Is arch exploding in popularity? Because of Omarchy or something else?

The current iteration of SteamOS (the one shipped on Steam Deck) is Arch based. So a lot of non-linux users got exposed to it as their first linux distro. Especially with all the emulation guides and other random guides for doing "advanced" stuff to your Steam Deck by dropping in the Arch-ish desktop.

Also anyone who wants to try "Gaming on Linux" needs bleeding edge kernel which is Arch's default setup compared to other distros.

CachyOS (Arch based distro), no.1 on https://distrowatch.com/

  • That’s just a ranking of subpage hits per day. Not only is that easily gamed, it also says very little about how popular an OS really is.

  • This is a slight aside, but CachyOS is a great example of the failure of Wikipedia politics.

    The "CachyOS" page was deleted[1], and replaced with a redirect to the Arch Linux page. But CachyOS is not mentioned anywhere on that page, nor on the "List of Linux distributions § Arch Linux-based" page.

    [1]: https://en.wikipedia.org/wiki/Wikipedia:Articles_for_deletio...

  • > Blazingly Fast & Customizable Linux distribution

    I love Arch Linux, but please...

    (Arch Linux is already "fast" (depends on what you install for your DE, if any) and customizable.)

    • But their differentiation is that to improve performance they compile all the packages with newer instruction sets as the target as well as enabling more optimizations like LTO. And some are even optimized with PGO.

      9 replies →

I think I saw posts on Reddit with XQC saying Arch is the best. I mean it is. And I use Arch btw.

  • An evaluation of what's best really depends on how one weighs different tradeoffs. For example, Debian and Arch are basically polar opposites in terms of two questions:

    1) do you want an intermediary between you and the upstream? for example, to patch out telemetry

    2) is it important that what you're using continues to work the same way so you can focus on your actual work?

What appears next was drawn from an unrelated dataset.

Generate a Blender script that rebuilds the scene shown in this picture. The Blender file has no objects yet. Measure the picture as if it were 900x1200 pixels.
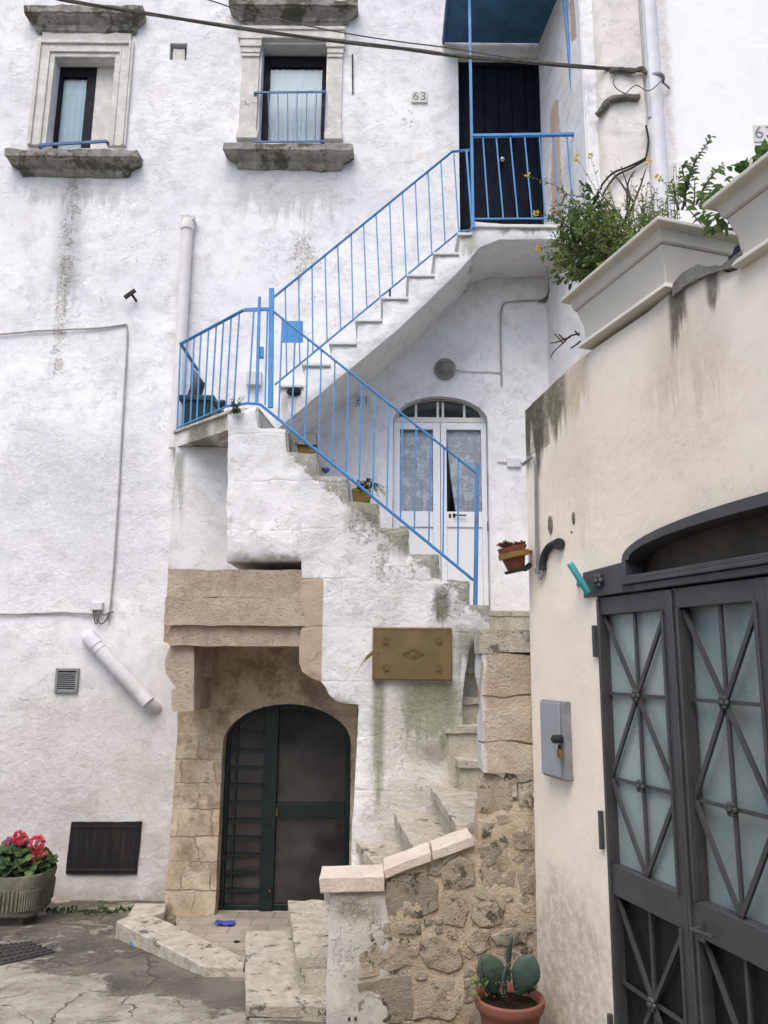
import bpy, bmesh, math, random
from mathutils import Vector, noise as mnoise
from mathutils.geometry import delaunay_2d_cdt
from mathutils.kdtree import KDTree
R = math.radians
random.seed(7)
SC = bpy.context.scene
COL = SC.collection

# ------------------------------------------------------------------ camera
PITCH, ROLL, CAMZ, FPX = R(10.9), R(0.5), 2.15, 900.0
CAM = Vector((0, 0, CAMZ))
FW = Vector((0, math.cos(PITCH), math.sin(PITCH)))
U0 = Vector((0, -math.sin(PITCH), math.cos(PITCH)))
R0 = Vector((1, 0, 0))
UP = U0 * math.cos(ROLL) - R0 * math.sin(ROLL)
RT = R0 * math.cos(ROLL) + U0 * math.sin(ROLL)
cam = bpy.data.objects.new('camera', bpy.data.cameras.new('camera'))
COL.objects.link(cam)
from mathutils import Matrix
cam.matrix_world = Matrix(((RT.x, UP.x, -FW.x, 0), (RT.y, UP.y, -FW.y, 0), (RT.z, UP.z, -FW.z, CAMZ), (0, 0, 0, 1)))
cam.data.sensor_fit = 'VERTICAL'
cam.data.sensor_height = 36
cam.data.lens = FPX / 1200 * 36
cam.data.clip_end = 300
SC.camera = cam

def ray(x, y):
    return FW + RT * ((x - 450) / FPX) + UP * ((600 - y) / FPX)
def P(x, y, Y):
    d = ray(x, y); t = Y / d.y
    return CAM + d * t
def PZ(x, y, z):
    d = ray(x, y); t = (z - CAMZ) / d.z
    return CAM + d * t
def PV(x, y, A, B):
    """the point of the picture on the upright plane through plan points A, B"""
    d = ray(x, y); n = Vector((-(B[1] - A[1]), B[0] - A[0], 0))
    t = n.dot(Vector((A[0], A[1], 0)) - Vector((0, 0, 0))) / n.dot(d)
    return CAM + d * t

# ------------------------------------------------------------------ frames
class Frame:
    """o + u*U + z + w*W, W pointing into the wall"""
    def __init__(s, o, U, W):
        s.o, s.U, s.W = Vector(o), Vector(U), Vector(W)
    def p(s, u, v, w=0):
        q = s.o + s.U * u + s.W * w
        return Vector((q.x, q.y, v))
    def px(s, x, y, w=0):
        a = s.o + s.W * w
        q = PV(x, y, a, a + s.U)
        return ((q - a).dot(s.U), q.z)
def front(Y):
    return Frame((0, Y, 0), (1, 0, 0), (0, 1, 0))
YM, YR, YA, YP, YB = 7.8, 7.0, 6.3, 4.8, 6.65
FM, FR, FA, FPW, FB = front(YM), front(YR), front(YA), front(YP), front(YB)
d165 = ray(165, 771)
rdir = Vector((d165.x, d165.y, 0)).normalized()
p705 = P(705, 772, 4.0)
RW = Frame((p705.x, p705.y, 0), -rdir, Vector((rdir.y, -rdir.x, 0)))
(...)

    No answer to either is consequence-free, e.g. for 1), see the Debian SSH patch event, or for 2), if the answer is "it doesn't work", then that kinda forces one's hand.

    • There's also the significant caveat with 2 that it's only "continues to work the same way" until everything changes all at once because you now need to update to the next version of Debian.

      The "everything changing all at once" thing is what eventually drove me to arch (as the most popular at the time rolling release distro - and more stable at the time than debian sid), I'd personally rather have smaller breaking changes more frequently. Though it's probably less painful now to update debian versions than it use to be because things generally work better without configuration than they used to.